Les présidentiables hors du gouvernement

Au moins Michel Barnier peut-il se réfugier dans un havre de paix : son gouvernement. Tout n’y est pas rose. Il y a bien cette traditionnelle rivalité entre Beauvau et la Place Vendôme, mais elle fait presque le charme de tout exécutif. Et que serait un gouvernement sans les critiques de ministres sur leurs budgets, toujours trop maigres ? Mais le Premier ministre peut exercer son autorité sur cet édifice. Il a réuni Bruno Retailleau et Didier Migaud à la suite de leurs anicroches, et recadré la ministre de Transition écologique Agnès Pannier-Runacher après sa sortie sur son budget.

Les membres du gouvernement ont ainsi noué une entente cordiale. Bruno Retailleau et son homologue chargé de l’Europe Benjamin Haddad ont bâti une relation de confiance, quand le ministre des Transports François Durovray a le sentiment de “parler la même langue” qu’Agnès Pannier-Runacher. Tous échangent sur une boucle Signal. “On y échange des informations de dimension collective”, glisse un membre du gouvernement. Les recettes de cuisine ou conseils ciné attendront.
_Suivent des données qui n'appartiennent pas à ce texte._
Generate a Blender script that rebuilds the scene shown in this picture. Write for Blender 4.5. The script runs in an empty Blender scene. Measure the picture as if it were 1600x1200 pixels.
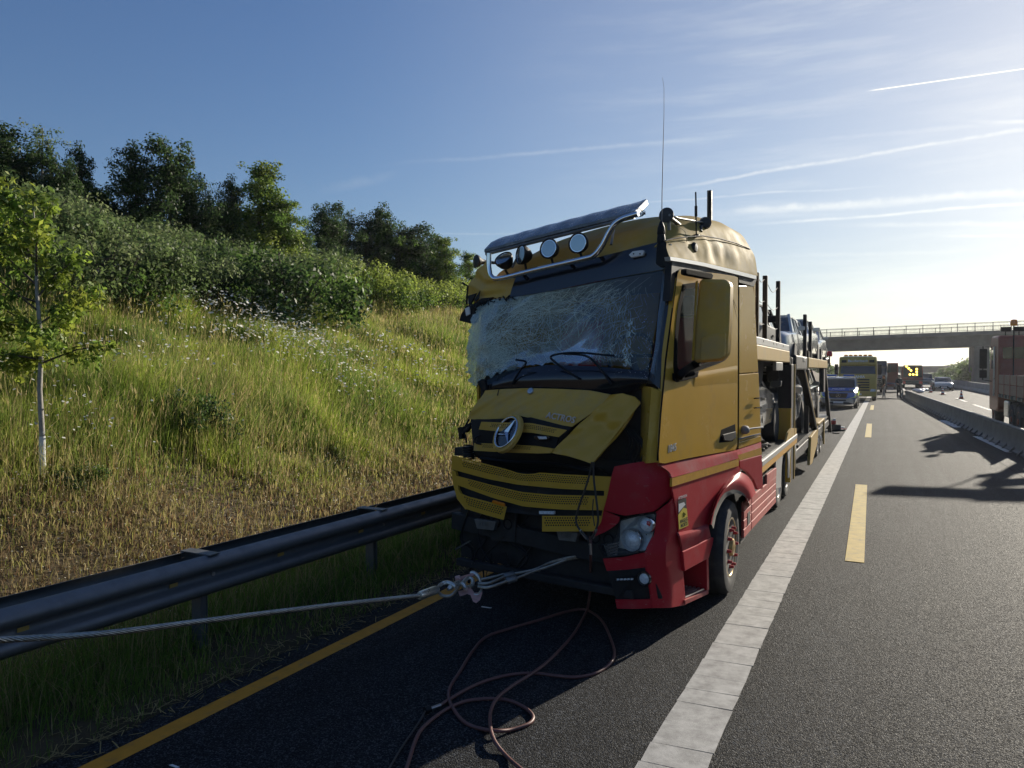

Assemblée, gouvernement. Deux salles, deux ambiances. Un stratège LR sourit du décalage. “Il n’y a pas de candidat à la présidentielle au gouvernement, donc cela se passe bien. Il y en a à l’Assemblée, cela pollue. Imaginez un exécutif avec Wauquiez, Attal et Darmanin. Cela serait un cauchemar !” Avant la formation du gouvernement, Nicolas Sarkozy confiait à un cadre DR l’importance d’y nommer des poids lourds, afin de leur lier les mains. Michel Barnier a fait le choix inverse. Ce qu’on gagne en tranquillité en Conseil des ministres, on le perd dans l’hémicycle.